Originally Posted by
FlashBazbo
If I use my road bike, bike+rider is about 180 to 185 lbs. If I go with the gravel bike, I add nearly 5 pounds.
You'll probably want to use
much lower pressures. In addition to sometimes being uncomfortable over long rides, vibrating the bike isn't a great use of your forward momentum. Tire deformation does cause a loss in performance at lower pressures, but high-end supple tires substantially mitigate this.
Switching to 28mm might make sense, especially if your 25mm tires aren't width-matched to wide aero rims (you have less to lose). Just don't skimp on the tires if you do; switching from a great 25 to a bad 28 is pointless, because you'd have to run the tire stiff anyway to avoid excessive deformation losses. Then you'd have a heavier setup with no benefits.
As I said above, I now have 25mm on the road bike and 38mm on the gravel.
I was curious about which particular tire models. Because...
Although it may sound odd to be considering racing the gravel bike
...if your .5-1mph deficit was on really gnarly gravel tires, it's possible that with high-performance road tires you'd be just as fast on roads on your "gravel bike" as you are on your road bike. At which point considering racing it wouldn't be all that odd.
Originally Posted by
Doge
The tire rolls a bit on the rim. Less tread is needed on the sidewalls in the same turn. Then the tubular has more usable, compressible air in the same size as the clincher, so on significant bumps there is less casing distortion.

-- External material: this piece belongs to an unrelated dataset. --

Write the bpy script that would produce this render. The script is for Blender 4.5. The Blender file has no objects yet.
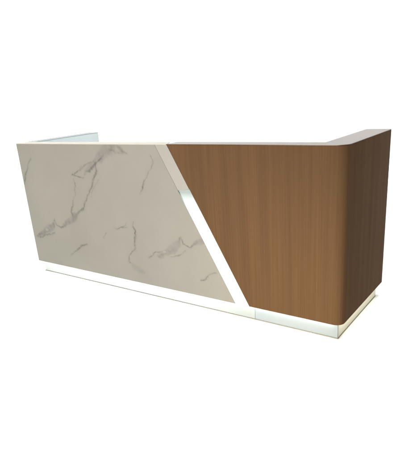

It would be nice to have research that targets and quantifies the comparison. It seems obvious that tubulars
should do better on rough stuff at a given width than clinchers, but the only direct comparison I've seen (from a Bicycle Quarterly) showed the opposite happening; a tubular which had slightly outperformed a clincher on smooth roads wound up slightly underperforming on rough stuff. BQ was at a loss as to why; perhaps it has to do with losses at the particular rim/glue/tire interface, which
has been implicated in having significant performance affects before.